Il y a surtout au fil des nouvelles l’ombre omniprésente des morts. Celle d’Hélène, la Tutsis au nom prédestiné, qui eut « le malheur d’être belle » et de vouloir être libre dans une société figée par la haine. Celle du Père et de la Mère, des Frères et des Sœurs, des Oncles et des Tantes, chacun étirant la longue « liste des Morts ». Vivant au milieu d’un cortège de fantômes, la survivante de la nouvelle intitulée « le Deuil » comprend bientôt l’impossibilité de l’oubli.
Pour Mukasonga en effet, le présent porte la marque rouge d’un passé auquel nul ne peut espérer échapper. La présence vivante et sensible de l’ « avant » parcourt le fil des nouvelles. Pour dire le génocide, pour en comprendre la portée, pour en saisir l’implacable signification, impossible alors de ne pas remonter dans le temps. Mukasonga sait que les racines du Meurtre plongent profondément dans l’histoire rwandaise, dès les massacres de 1959 et de 1963 dont avaient déjà été victimes les populations Tutsis.

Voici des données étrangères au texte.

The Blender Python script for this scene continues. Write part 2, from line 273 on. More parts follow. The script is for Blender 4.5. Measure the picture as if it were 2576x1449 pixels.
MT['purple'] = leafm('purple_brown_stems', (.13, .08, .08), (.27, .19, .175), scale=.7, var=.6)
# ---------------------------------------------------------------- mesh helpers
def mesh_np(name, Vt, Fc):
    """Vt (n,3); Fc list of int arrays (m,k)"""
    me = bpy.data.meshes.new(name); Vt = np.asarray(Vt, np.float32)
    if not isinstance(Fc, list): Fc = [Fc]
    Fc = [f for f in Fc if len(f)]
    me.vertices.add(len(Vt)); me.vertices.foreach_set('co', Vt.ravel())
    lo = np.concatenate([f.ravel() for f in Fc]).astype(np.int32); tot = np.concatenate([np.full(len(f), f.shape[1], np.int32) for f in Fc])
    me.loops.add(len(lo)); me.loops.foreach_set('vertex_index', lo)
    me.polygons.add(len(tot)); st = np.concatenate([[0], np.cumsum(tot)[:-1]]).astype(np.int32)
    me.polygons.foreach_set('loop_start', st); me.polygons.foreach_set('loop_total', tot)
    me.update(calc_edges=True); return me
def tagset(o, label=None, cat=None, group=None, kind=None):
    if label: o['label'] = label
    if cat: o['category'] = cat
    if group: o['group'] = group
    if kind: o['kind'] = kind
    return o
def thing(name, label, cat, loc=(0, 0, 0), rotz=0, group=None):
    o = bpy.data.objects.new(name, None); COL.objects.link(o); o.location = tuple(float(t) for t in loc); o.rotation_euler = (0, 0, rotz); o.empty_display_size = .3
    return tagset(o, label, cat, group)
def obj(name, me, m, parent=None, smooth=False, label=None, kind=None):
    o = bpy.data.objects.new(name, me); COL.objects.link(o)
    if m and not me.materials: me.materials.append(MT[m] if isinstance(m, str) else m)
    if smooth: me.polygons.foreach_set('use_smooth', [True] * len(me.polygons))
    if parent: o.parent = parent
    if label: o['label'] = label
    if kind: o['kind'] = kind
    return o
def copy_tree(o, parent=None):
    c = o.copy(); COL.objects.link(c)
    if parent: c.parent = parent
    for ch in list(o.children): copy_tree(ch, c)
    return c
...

En jouant volontiers sur l’ambiguïté temporelle, en rendant indistincte la frontière entre les strates du passé, en faisant état de massacres dont on comprend qu’ils ne datent pas de 1994 mais d’avant, l’auteur nous dit que le génocide a toujours été là, en puissance. Il n’est pas un accident de l’histoire. Il était présent dès la fondation du Rwanda, comme une ombre.
Et pourtant, nul sentiment de fatalité ni de désespoir à la lecture de l’Iguifou. Rien qui puisse irrémédiablement oblitérer l’espoir, individuel et politique. La vie reprend ses droits. Chacun invente une manière d’habiter humainement au milieu des décombres de la mémoire et de l’histoire. Le narrateur de la nouvelle la « Gloire des vaches » a un Hutu pour voisin. Il ne veut pas en savoir plus. Il ménage un avenir commun. A la fin du « Deuil », la narratrice apprend que le deuil va de pair avec une étrange cohabitation, avec et parmi les morts.
« Ils ne survivent qu’en toi, tu ne survis que par eux. Mais c’est en eux désormais que tu puiseras ta force, tu n’as plus d’autre choix, et cette force là, personne ne pourra te l’enlever, elle te rendra capable de faire ce que peut-être aujourd’hui il t’est impossible de prévoir. (…) Toi aussi cette force t’habite, qu’on ne vienne pas te parler de deuil si ce mot signifie que les tiens s’éloignent. Au contraire ils sont à tes côtés pour te donner le courage de vivre, de triompher des épreuves, que ce soit au Rwanda ou à l’étranger si tu choisis d’y retourner, ils sont à tes côtés, tu peux compter sur eux. »
Avec l’Iguifou, Scholastique Mukasonga a écrit une œuvre puissante de lucidité et de sérénité. Une œuvre qui nous contraint à un salutaire examen de nous-mêmes. Car en filigrane, sans jamais le dire ni jamais accuser, elle dessine une forme d’aveuglement. L’aveuglement face au pire qui s’annonçait et qui advint en ce soir funeste du 6 avril 1994.
Au lecteur d’être à son tour hanté par une question : « comment n’avons-nous pas pu empêcher cela ? » Une question que toute politique étrangère devrait garder présente à l’esprit, comme une boussole pour l’action./.